Amongst the blue chip names of the global art world was also a section dedicated to Sudarshan Shetty's work. Both SKE and Galerie Krinzinger came together to present a large installation of Shetty's iconic a wood and porcelain vases and plates as well as a piece of video work. 14 Rooms, curated by Hans-Ulrich Obrist and Klaus Biesenbach, on the other hand, consists of 14 mini-performances created by artists including Marina Abramovic, Yoko Ono and Damian Hirst, each in a small space behind mirrored doors, open one door, and there's a performance. "Performance art is usually at the periphery, so why not put it front and center?" they explained. While the South Asian presence might have been limited but it was certainly felt.

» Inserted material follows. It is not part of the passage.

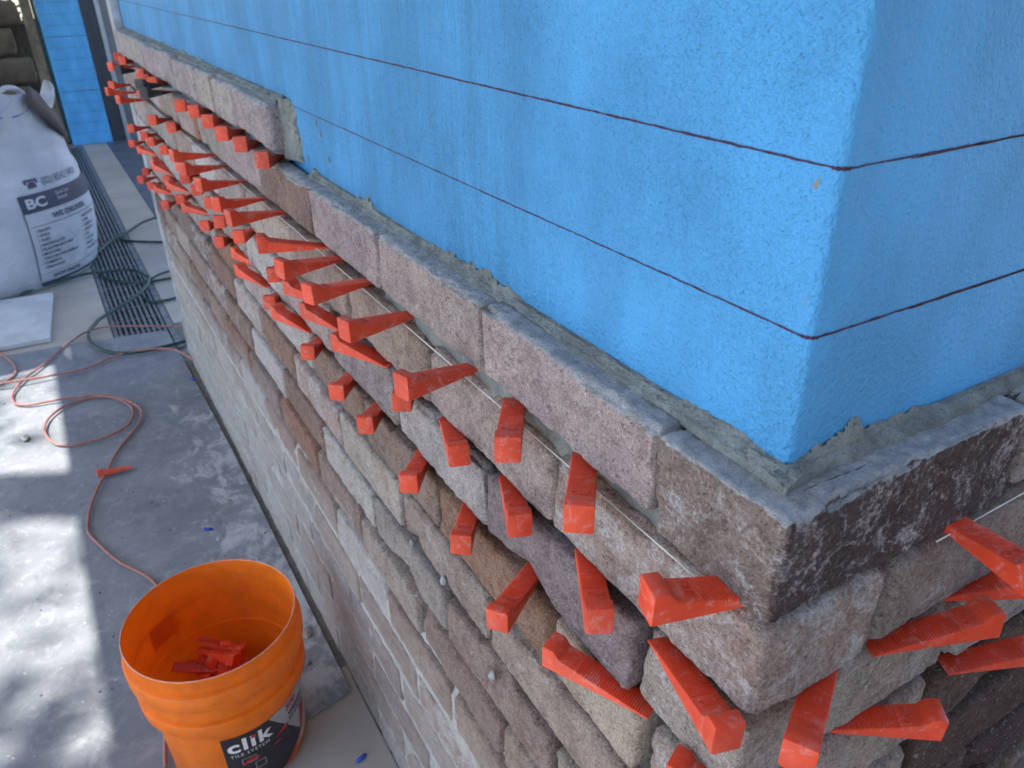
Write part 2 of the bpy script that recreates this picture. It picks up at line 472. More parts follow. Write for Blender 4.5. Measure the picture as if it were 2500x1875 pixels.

Both Chemould Prescott Road and Gallery SKE presented an excellent section of works by some of the subcontinents leading contemporary artists including Atul Dodiya, Sudarshan Shetty and Bharti Kher. Works by artists like Waqas Khan, Sakshi Gupta, Bharti Kher and Jitish Kallat were also on view in galleries like Galerie Perrotin, Galerie Daneil Templon and Galerie Krinzinger. On view at Chemould was a stunning installation by Atul Dodiya, a large Rashid Rana panel created using his iconic digital slicing technique as well as water colour paintings and a little museum of curiosities by Mithu Sen. The gallery also showed Hema Upadhyay's large granular panels made of long rice grains which proved to be extremely popular amongst fair visitors. SKE on the other hand presented one of Prabhavati Meppayil's copper wire and lime gesso panels, Bharti Kher's sculptures Man Woman 1, a large work by Sheela Gowda which consisted of both photographic prints and sculpture as well as one of Navin Thomas's quirky constructions made of a salvaged machinist lamp and horns.

Sudahrshan Shetty took centre stage with an installation that occupied the central wall of the booth as well as a presence in the Unlimited section of the fair. Despite a limited presence at the fair, Naeem Mohaiemen stole the spotlight with an exhibition of works at the Kunsthalle Basel curated by museum director Adam Szymczyk. The exhibition was definitely a must visit during the fair, bringing together an interesting selection of video work, sculpture, two dimensional and text based works as well as other important works from the artists career. I was especially happy to see Rankin Street, the work I loaned to the museum amongst Szymczyk's selection of Naeem's work.